» Directions for this task: Write out each line word for word. Drop pictures.

» Dataset extract:
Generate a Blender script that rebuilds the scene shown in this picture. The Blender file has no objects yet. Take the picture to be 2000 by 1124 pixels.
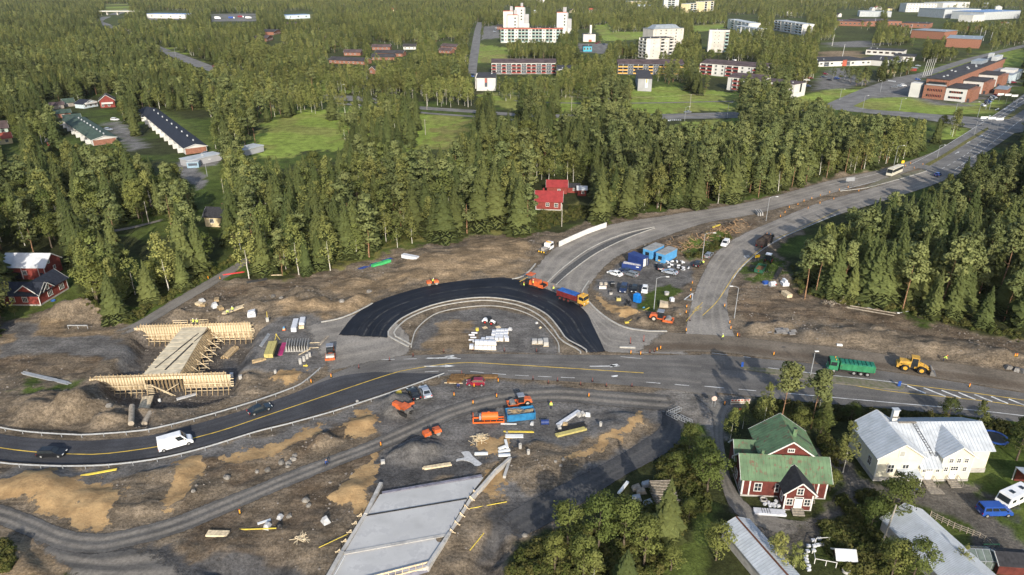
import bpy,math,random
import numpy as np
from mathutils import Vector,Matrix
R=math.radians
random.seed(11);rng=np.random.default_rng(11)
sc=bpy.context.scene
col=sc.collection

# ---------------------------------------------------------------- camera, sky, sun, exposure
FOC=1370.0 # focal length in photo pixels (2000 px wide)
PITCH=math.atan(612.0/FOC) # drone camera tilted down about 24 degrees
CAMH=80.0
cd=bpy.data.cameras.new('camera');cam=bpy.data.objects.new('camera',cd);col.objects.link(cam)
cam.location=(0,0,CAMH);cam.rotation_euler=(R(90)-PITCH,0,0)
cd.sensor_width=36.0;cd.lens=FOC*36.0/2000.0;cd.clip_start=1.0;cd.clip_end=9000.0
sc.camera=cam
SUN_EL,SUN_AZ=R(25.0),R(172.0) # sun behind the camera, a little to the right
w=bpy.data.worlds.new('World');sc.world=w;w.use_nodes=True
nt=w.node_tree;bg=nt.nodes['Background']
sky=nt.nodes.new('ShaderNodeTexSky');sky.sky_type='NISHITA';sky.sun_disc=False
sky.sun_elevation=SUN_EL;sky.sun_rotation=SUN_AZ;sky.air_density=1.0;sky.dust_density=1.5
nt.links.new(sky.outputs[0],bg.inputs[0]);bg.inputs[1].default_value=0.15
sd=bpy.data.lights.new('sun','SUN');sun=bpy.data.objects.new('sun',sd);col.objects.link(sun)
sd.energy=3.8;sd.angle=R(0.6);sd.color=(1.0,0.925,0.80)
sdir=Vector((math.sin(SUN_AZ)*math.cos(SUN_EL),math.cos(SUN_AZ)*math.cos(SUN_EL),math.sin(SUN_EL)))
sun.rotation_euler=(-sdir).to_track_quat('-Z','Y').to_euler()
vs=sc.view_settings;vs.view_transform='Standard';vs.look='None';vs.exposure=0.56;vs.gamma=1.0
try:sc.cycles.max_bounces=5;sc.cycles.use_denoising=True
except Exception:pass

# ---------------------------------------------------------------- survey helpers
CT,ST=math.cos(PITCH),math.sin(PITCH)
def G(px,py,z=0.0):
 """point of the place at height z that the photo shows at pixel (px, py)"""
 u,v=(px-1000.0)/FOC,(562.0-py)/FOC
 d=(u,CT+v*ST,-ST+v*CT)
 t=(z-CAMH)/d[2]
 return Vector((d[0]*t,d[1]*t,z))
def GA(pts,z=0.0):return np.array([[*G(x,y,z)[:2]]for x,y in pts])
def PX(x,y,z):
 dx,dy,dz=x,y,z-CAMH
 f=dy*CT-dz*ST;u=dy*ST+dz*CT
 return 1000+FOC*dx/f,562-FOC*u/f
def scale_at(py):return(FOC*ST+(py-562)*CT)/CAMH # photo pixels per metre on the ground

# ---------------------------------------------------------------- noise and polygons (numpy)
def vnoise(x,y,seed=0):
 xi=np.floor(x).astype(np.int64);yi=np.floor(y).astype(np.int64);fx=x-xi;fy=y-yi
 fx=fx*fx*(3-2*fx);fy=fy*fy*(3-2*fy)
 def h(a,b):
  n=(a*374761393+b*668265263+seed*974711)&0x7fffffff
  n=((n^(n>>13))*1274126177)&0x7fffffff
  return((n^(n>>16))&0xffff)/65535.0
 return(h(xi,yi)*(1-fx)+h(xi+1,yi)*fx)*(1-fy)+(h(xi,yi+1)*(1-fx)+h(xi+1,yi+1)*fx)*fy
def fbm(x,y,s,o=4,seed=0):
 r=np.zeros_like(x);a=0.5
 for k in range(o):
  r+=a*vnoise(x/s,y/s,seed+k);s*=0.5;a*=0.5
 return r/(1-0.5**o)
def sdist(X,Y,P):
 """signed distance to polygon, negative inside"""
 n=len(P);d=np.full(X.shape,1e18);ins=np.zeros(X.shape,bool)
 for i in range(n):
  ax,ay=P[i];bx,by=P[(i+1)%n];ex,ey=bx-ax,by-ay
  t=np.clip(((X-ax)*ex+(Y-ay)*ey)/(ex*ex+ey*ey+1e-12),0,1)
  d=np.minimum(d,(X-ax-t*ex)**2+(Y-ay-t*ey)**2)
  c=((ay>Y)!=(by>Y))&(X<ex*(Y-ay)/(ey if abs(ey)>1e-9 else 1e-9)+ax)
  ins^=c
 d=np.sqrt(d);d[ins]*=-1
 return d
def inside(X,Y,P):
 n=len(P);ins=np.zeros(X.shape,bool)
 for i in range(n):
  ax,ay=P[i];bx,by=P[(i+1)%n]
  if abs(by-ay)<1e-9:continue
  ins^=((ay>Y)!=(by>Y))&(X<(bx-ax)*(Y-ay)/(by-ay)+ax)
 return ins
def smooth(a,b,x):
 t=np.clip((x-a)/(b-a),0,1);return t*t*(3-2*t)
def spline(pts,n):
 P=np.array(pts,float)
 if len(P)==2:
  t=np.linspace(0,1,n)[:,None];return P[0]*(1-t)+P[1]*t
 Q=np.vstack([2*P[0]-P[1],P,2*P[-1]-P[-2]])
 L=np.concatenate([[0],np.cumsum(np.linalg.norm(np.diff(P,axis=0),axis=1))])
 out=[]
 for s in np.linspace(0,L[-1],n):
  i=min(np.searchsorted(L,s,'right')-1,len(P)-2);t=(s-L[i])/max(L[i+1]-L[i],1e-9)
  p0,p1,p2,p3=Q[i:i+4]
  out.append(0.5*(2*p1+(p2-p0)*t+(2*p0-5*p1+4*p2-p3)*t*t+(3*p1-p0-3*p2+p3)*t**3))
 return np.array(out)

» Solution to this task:
Generate a Blender script that rebuilds the scene shown in this picture. The Blender file has no objects yet. Take the picture to be 2000 by 1124 pixels.
import bpy,math,random
import numpy as np
from mathutils import Vector,Matrix
R=math.radians
random.seed(11);rng=np.random.default_rng(11)
sc=bpy.context.scene
col=sc.collection

# ---------------------------------------------------------------- camera, sky, sun, exposure
FOC=1370.0 # focal length in photo pixels (2000 px wide)
PITCH=math.atan(612.0/FOC) # drone camera tilted down about 24 degrees
CAMH=80.0
cd=bpy.data.cameras.new('camera');cam=bpy.data.objects.new('camera',cd);col.objects.link(cam)
cam.location=(0,0,CAMH);cam.rotation_euler=(R(90)-PITCH,0,0)
cd.sensor_width=36.0;cd.lens=FOC*36.0/2000.0;cd.clip_start=1.0;cd.clip_end=9000.0
sc.camera=cam
SUN_EL,SUN_AZ=R(25.0),R(172.0) # sun behind the camera, a little to the right
w=bpy.data.worlds.new('World');sc.world=w;w.use_nodes=True
nt=w.node_tree;bg=nt.nodes['Background']
sky=nt.nodes.new('ShaderNodeTexSky');sky.sky_type='NISHITA';sky.sun_disc=False
sky.sun_elevation=SUN_EL;sky.sun_rotation=SUN_AZ;sky.air_density=1.0;sky.dust_density=1.5
nt.links.new(sky.outputs[0],bg.inputs[0]);bg.inputs[1].default_value=0.15
sd=bpy.data.lights.new('sun','SUN');sun=bpy.data.objects.new('sun',sd);col.objects.link(sun)
sd.energy=3.8;sd.angle=R(0.6);sd.color=(1.0,0.925,0.80)
sdir=Vector((math.sin(SUN_AZ)*math.cos(SUN_EL),math.cos(SUN_AZ)*math.cos(SUN_EL),math.sin(SUN_EL)))
sun.rotation_euler=(-sdir).to_track_quat('-Z','Y').to_euler()
vs=sc.view_settings;vs.view_transform='Standard';vs.look='None';vs.exposure=0.56;vs.gamma=1.0
try:sc.cycles.max_bounces=5;sc.cycles.use_denoising=True
except Exception:pass

# ---------------------------------------------------------------- survey helpers
CT,ST=math.cos(PITCH),math.sin(PITCH)
def G(px,py,z=0.0):
 """point of the place at height z that the photo shows at pixel (px, py)"""
 u,v=(px-1000.0)/FOC,(562.0-py)/FOC
 d=(u,CT+v*ST,-ST+v*CT)
 t=(z-CAMH)/d[2]
 return Vector((d[0]*t,d[1]*t,z))
def GA(pts,z=0.0):return np.array([[*G(x,y,z)[:2]]for x,y in pts])
def PX(x,y,z):
 dx,dy,dz=x,y,z-CAMH
 f=dy*CT-dz*ST;u=dy*ST+dz*CT
 return 1000+FOC*dx/f,562-FOC*u/f
def scale_at(py):return(FOC*ST+(py-562)*CT)/CAMH # photo pixels per metre on the ground

# ---------------------------------------------------------------- noise and polygons (numpy)
def vnoise(x,y,seed=0):
 xi=np.floor(x).astype(np.int64);yi=np.floor(y).astype(np.int64);fx=x-xi;fy=y-yi
 fx=fx*fx*(3-2*fx);fy=fy*fy*(3-2*fy)
 def h(a,b):
  n=(a*374761393+b*668265263+seed*974711)&0x7fffffff
  n=((n^(n>>13))*1274126177)&0x7fffffff
  return((n^(n>>16))&0xffff)/65535.0
 return(h(xi,yi)*(1-fx)+h(xi+1,yi)*fx)*(1-fy)+(h(xi,yi+1)*(1-fx)+h(xi+1,yi+1)*fx)*fy
def fbm(x,y,s,o=4,seed=0):
 r=np.zeros_like(x);a=0.5
 for k in range(o):
  r+=a*vnoise(x/s,y/s,seed+k);s*=0.5;a*=0.5
 return r/(1-0.5**o)
def sdist(X,Y,P):
 """signed distance to polygon, negative inside"""
 n=len(P);d=np.full(X.shape,1e18);ins=np.zeros(X.shape,bool)
 for i in range(n):
  ax,ay=P[i];bx,by=P[(i+1)%n];ex,ey=bx-ax,by-ay
  t=np.clip(((X-ax)*ex+(Y-ay)*ey)/(ex*ex+ey*ey+1e-12),0,1)
  d=np.minimum(d,(X-ax-t*ex)**2+(Y-ay-t*ey)**2)
  c=((ay>Y)!=(by>Y))&(X<ex*(Y-ay)/(ey if abs(ey)>1e-9 else 1e-9)+ax)
  ins^=c
 d=np.sqrt(d);d[ins]*=-1
 return d
def inside(X,Y,P):
 n=len(P);ins=np.zeros(X.shape,bool)
 for i in range(n):
  ax,ay=P[i];bx,by=P[(i+1)%n]
  if abs(by-ay)<1e-9:continue
  ins^=((ay>Y)!=(by>Y))&(X<(bx-ax)*(Y-ay)/(by-ay)+ax)
 return ins
def smooth(a,b,x):
 t=np.clip((x-a)/(b-a),0,1);return t*t*(3-2*t)
def spline(pts,n):
 P=np.array(pts,float)
 if len(P)==2:
  t=np.linspace(0,1,n)[:,None];return P[0]*(1-t)+P[1]*t
 Q=np.vstack([2*P[0]-P[1],P,2*P[-1]-P[-2]])
 L=np.concatenate([[0],np.cumsum(np.linalg.norm(np.diff(P,axis=0),axis=1))])
 out=[]
 for s in np.linspace(0,L[-1],n):
  i=min(np.searchsorted(L,s,'right')-1,len(P)-2);t=(s-L[i])/max(L[i+1]-L[i],1e-9)
  p0,p1,p2,p3=Q[i:i+4]
  out.append(0.5*(2*p1+(p2-p0)*t+(2*p0-5*p1+4*p2-p3)*t*t+(3*p1-p0-3*p2+p3)*t**3))
 return np.array(out)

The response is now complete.